Отсюда вполне понятный вывод: Александр Проханов типичный неудачник. Он однажды еще одну беседу обнародовал — с Русланом Хасбулатовым на страницах своего еженедельника «День», где говорил о том, что он счастливый человек: у него любимая работа, друзья, здоровье, но грянуло над ним сверхличное несчастье — распад державы, то есть что он несчастен не сам по себе, а вместе со всеми. Вот это и есть ложь, вранье: Проханов прежде всего собственной жизнью до глубины души недоволен. Никакой из товарищей — ни Дугин с Соколовым — не заменят ему одной единственной женщины, той самой невесты, от которой он якобы ушел.
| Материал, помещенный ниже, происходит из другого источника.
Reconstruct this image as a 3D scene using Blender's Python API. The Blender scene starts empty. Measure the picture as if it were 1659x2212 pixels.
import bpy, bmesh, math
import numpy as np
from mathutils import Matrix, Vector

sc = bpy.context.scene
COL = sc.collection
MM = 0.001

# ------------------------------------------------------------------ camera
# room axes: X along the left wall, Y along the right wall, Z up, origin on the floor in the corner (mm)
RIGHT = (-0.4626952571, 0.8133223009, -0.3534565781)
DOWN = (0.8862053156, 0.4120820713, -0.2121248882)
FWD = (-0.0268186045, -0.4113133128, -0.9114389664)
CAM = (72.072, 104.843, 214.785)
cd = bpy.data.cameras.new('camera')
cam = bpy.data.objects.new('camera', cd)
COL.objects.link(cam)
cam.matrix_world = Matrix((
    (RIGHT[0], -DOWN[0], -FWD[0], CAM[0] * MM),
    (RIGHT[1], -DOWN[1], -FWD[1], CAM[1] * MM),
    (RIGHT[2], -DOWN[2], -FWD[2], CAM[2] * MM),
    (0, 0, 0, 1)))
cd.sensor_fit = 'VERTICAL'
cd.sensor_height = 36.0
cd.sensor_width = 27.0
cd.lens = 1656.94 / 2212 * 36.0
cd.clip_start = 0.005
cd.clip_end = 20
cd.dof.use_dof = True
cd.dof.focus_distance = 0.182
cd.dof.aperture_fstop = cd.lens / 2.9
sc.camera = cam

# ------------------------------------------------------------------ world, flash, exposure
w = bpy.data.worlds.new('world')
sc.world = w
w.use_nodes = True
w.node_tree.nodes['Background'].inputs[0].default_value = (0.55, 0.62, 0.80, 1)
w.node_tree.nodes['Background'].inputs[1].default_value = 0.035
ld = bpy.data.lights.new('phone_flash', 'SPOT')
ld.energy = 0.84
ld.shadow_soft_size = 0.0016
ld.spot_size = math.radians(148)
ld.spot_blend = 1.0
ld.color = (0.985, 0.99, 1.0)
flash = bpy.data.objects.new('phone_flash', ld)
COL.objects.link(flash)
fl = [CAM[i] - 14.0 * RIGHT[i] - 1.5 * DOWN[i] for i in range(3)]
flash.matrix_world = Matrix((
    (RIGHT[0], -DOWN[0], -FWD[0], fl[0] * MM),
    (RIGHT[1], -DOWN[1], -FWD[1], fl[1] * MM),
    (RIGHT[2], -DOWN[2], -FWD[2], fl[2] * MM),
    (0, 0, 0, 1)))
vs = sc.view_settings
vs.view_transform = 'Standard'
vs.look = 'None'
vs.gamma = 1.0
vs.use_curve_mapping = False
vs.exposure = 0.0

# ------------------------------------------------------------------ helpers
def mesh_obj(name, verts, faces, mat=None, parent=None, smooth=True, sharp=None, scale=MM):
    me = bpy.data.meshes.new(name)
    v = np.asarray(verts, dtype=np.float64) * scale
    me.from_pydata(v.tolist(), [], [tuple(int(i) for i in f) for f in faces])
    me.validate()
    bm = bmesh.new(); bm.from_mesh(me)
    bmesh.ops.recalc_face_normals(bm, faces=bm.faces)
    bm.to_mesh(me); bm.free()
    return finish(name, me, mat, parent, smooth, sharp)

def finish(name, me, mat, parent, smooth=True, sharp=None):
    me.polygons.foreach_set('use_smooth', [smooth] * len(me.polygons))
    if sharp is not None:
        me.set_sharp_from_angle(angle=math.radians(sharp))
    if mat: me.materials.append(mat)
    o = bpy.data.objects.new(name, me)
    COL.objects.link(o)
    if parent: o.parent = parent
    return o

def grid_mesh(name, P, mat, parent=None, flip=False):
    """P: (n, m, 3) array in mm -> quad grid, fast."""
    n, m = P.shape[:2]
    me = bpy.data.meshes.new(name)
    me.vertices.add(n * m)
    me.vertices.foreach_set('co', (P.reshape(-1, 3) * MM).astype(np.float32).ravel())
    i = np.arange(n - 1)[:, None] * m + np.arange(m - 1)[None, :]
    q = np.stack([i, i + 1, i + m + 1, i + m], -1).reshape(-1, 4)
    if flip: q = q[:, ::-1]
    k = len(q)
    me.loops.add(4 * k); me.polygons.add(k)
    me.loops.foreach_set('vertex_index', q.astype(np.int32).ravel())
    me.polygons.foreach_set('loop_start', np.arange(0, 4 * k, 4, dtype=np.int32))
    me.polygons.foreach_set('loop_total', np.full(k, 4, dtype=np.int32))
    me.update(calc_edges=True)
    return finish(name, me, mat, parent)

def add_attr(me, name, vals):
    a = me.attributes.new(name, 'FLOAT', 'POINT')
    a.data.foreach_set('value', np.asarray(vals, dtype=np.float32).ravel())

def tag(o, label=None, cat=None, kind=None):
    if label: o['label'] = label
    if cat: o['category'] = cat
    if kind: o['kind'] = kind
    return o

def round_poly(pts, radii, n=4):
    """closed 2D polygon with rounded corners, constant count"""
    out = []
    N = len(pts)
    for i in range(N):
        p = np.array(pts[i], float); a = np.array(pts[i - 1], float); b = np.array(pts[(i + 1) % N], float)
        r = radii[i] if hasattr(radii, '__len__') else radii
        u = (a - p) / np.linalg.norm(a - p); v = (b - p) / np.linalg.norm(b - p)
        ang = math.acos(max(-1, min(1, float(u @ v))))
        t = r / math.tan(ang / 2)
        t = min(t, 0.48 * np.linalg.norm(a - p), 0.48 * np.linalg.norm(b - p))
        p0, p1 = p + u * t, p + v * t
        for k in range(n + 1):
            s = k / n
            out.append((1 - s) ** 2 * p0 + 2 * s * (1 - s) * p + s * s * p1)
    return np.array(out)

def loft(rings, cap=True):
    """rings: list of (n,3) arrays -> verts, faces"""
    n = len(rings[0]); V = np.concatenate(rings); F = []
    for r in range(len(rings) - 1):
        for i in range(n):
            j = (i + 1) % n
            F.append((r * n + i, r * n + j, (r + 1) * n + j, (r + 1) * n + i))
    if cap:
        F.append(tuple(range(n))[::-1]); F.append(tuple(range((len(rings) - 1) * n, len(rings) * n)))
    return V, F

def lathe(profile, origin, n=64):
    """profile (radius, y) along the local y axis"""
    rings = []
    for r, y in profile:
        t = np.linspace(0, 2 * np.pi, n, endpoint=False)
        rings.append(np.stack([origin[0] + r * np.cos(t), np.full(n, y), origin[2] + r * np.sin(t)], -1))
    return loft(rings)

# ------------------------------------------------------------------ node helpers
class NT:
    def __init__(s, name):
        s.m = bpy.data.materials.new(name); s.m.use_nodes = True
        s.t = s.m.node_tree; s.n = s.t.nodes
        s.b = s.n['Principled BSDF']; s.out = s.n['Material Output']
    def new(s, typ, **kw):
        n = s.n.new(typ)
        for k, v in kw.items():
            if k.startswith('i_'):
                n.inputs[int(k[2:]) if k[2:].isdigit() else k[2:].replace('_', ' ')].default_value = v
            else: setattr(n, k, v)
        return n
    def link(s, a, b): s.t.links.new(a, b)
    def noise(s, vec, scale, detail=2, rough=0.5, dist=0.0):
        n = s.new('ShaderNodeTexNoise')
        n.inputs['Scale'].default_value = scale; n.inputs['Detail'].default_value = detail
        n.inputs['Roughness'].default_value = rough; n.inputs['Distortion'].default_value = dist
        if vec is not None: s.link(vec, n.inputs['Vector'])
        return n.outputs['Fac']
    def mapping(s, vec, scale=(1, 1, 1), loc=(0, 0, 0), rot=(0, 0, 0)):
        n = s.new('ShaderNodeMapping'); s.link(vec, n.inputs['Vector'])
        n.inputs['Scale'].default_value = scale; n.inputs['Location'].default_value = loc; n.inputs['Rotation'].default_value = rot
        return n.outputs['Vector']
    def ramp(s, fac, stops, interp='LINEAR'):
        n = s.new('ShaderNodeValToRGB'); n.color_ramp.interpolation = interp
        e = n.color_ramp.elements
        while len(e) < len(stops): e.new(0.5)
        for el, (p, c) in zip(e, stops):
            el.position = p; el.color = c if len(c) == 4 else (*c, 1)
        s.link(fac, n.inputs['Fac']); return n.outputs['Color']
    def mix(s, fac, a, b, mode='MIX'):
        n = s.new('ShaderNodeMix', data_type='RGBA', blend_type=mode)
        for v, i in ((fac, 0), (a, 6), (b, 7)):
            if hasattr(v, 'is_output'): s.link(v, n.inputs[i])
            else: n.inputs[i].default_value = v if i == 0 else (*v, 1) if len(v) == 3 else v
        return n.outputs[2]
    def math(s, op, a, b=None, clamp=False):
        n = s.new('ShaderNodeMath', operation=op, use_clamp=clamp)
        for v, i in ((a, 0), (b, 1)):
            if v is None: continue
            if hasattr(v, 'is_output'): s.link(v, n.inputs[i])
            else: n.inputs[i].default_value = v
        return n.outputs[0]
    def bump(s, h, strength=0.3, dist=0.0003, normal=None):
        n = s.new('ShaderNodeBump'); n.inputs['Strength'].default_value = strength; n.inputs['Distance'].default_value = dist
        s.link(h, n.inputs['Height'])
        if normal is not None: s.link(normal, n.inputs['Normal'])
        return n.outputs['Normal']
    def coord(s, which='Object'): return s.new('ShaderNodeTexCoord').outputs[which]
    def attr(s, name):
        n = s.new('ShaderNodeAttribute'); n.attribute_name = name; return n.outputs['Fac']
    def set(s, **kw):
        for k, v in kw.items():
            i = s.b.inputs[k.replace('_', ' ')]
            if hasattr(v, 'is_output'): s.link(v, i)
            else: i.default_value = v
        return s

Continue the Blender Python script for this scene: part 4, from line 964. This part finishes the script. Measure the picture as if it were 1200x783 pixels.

И чтобы оправдать как-то это недовольство, он хочет, чтобы несчастье стало всеобщим. Это деструктивная личность, социально опасный тип, в сущности криминал. У него просматривается садо-мазохистская установка: чтобы появилась бабочка, необходим труп. Набокову для этого трупов не нужно было. Вот в том-то и разница между ними — между человеком талантливым и бездарным.
Тем не менее он из этой породы. И я недаром назвал Проханова поэтом и ощутил в нем русский дух. У Проханова есть среда — русский дух утопии, поэтических фантазий, выдаваемых и принимаемых за дело. Проханов — это гниение русской поэзии, разложение русского утопического сознания. И в этой зловонной атмосфере действительно появляются некие бабочки, мелькают какие-то радужные крылышки. Проханов не зря говорит о неких дедовских библиотеках. Он напоминает мне поэта и мистика Александра Добролюбова, человека из круга Мережковского, который, между прочим, тоже, на прохановский манер, удалился из культурного круга, ушел в какие-то скиты или просто отправился бродяжничать. Нельзя не признать в Проханове своего, не увидеть русского. Это большое нотабене всем русским любителям поэзии. Конечно, это бородавка на прекрасном лице. Но как бы ни было прекрасным лицо и как бы уродлива ни была бородавка, — это явление единого организма.